Emily and Walter were married at home. All summer they worked to create a back yard sanctuary for the ceremony. On The Day, thunderstorms threatened, so Walter hung a huge canopy between the roof of the house and the trees opposite. He inherited the canopy from his father, who passed on years ago. It was a beautiful and practical way for his dad to be present with us that day.

Their ceremony reflected her Jewish heritage and their Buddhist values. After unity rituals with her parents and their five young adult children, the rings were passed to be blessed by all present. Then all thirty guests circled around our bride and groom as they clasped hands. I laid six feet of ribbon over their wrists and read the opening words of their hand fasting: 

Emily and Walter choose each other 
wholeheartedly and unconditionally.  
KABOOM! A huge thunder clap, right over our heads, shook the canopy! We all hollered in awe and cuddled even closer. The rain poured down on the canopy as they joyfully shouted their vows together, at the top of their lungs. As Walter would say, it was EPIC. An equally epic dinner followed, with everyone at one long table.  A truly over-the-top wedding none of us will ever forget.

Earlier that summer, I officiated a ceremony in a fairy tale setting. The bride, an art teacher, could have graced a Vogue cover. She and her groom created the ceremony space at their ski house, in a grove of trees overlooking a pond with seating for 150 guests using simple white washed barn boards on birch tree logs. I love what they chose for me to read before they asked for their parents' blessings:

Today’s wedding is a celebration of family. 
Our bride and groom especially want to thank their parents -- not just for today, but for being there for them so many times in the past.  
They learned how to love because they were raised in loving homes.
They feel secure and confident in their love because their parents allowed them to be independent.
Their parents are their support and have shown them by example what a happy marriage can be.

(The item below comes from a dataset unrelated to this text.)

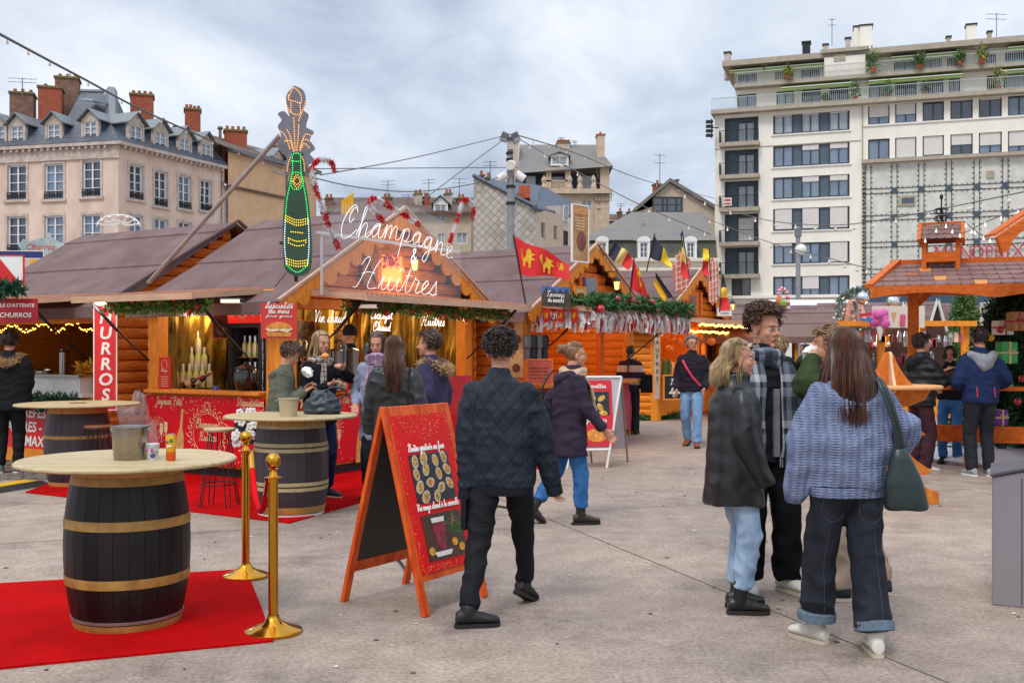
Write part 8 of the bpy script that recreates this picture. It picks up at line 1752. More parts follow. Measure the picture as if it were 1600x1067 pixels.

An intimate ceremony between an older couple, in a sweet cabin deep in the woods. Ahhhh.

This bride and groom spent as much time and care working with me to create a meaningful ceremony as other couples do planning large weddings .... even though, on their wedding day, I would be their only witness.

Their ceremony was tender, deeply honest, and full of joy. We all shed tears, humbled by the love each expressed for the other.

I am honored to have this calling and the skill to support all the special ways couples share their love with each other.